Service Account can limit the blast radius BUT you’ll end up saving that API token in your env anyway giving access to anyone executing malicious code…
Using their CLI is dangerous if they haven’t done anything to protect in this scenario. Did they have any comments in that vulnerability and how they want to mitigate it?
Why not simply return the value of the requested items and that’s it? Why unlock everything in a CLI scenario, surely the most common case is simply grabbing a single item like a .env for a project and that’s it.
When I briefly tried Kamal, it made me very uncomfortable for a script to ask for access to my entire 1Password - every login, credit card, etc.

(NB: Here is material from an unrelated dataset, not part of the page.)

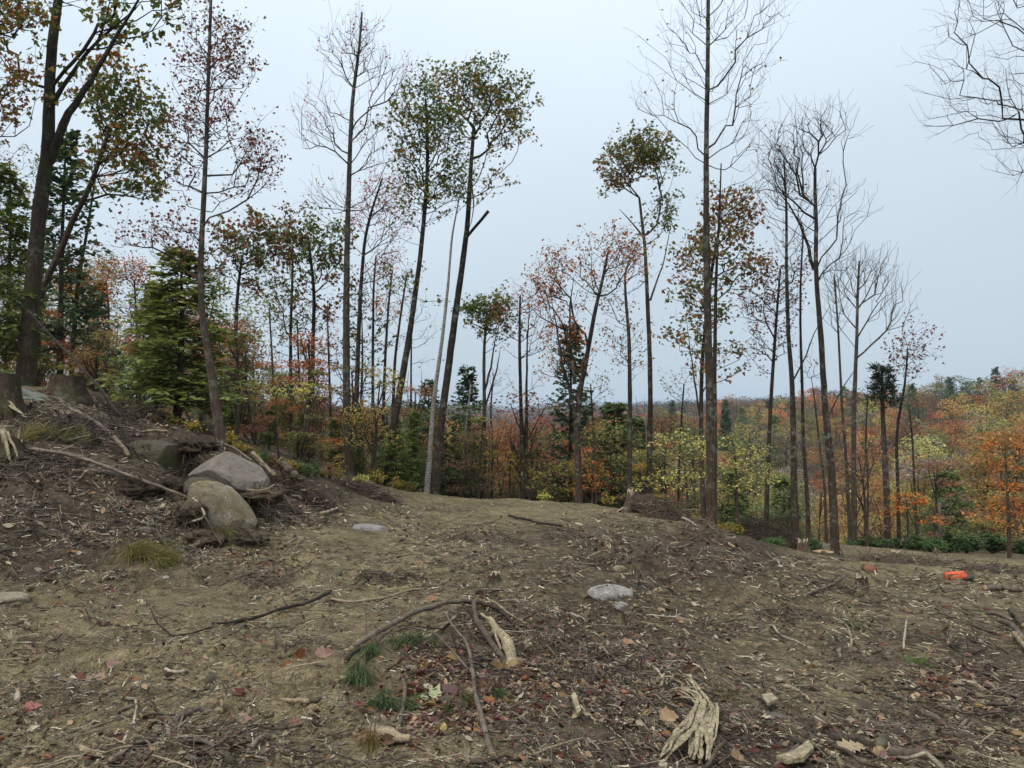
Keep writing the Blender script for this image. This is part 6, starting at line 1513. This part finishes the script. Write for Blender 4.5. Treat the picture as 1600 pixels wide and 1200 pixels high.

While I do not think Kamal is malicious, in the context of all the constant supply chain attacks, saying yes to anything like that seems extremely irresponsible.
This seems like an area where there'd be obvious value in applying the principle of least privilege, so I was surprised when I couldn't find any granularity to the CLI permissions in 1Password.
It can limit the scope of accessible vaults, which can help but only if you do the legwork of keeping multiple copies of secrets in separate vaults and managing service account tokens.
But the token is just in an environment variable, which if we’re worried about this supply chain malicious library scenario, is no different than keeping your secrets in a plain text .env file.
And worse, a service account doesn’t prompt the user.
The functionality of `op run —env-file .env — some_app` which then prompts the developer is what we’d want in a dev environment, just with finer grained permissions and options to prompt every time.
But realistically, if someone can execute code on your computer, they can get to your entire 1Password account through scraping the app, key logging, sending keystrokes and screenshotting, etc.
The flip side would be, you install your dependencies, and one tries to run `op …` and you get a 1Password popup on your screen, which should surprise you because you didn’t run `op` yet. Supply chain attack mitigated (maybe).
With a service account there is no prompt and your secrets, though now more limited in scope, and exfiltrated successfully and silently.
Service accounts are definitely not the silver bullet. 1Password should just add more fine-grained permissions and prompting options to get closer to an ideal solution.
But in shared environments or CI/CD pipelines, this doesn’t work. And the credential exposure through process lists is pretty bad.
Don't store important passwords on your machine in a single point of failure. It's safer to store them unencrypted in a wrong named textfile than on the place where everyone will look automacially at first. But more secury is it to NOT store them at all on your machine.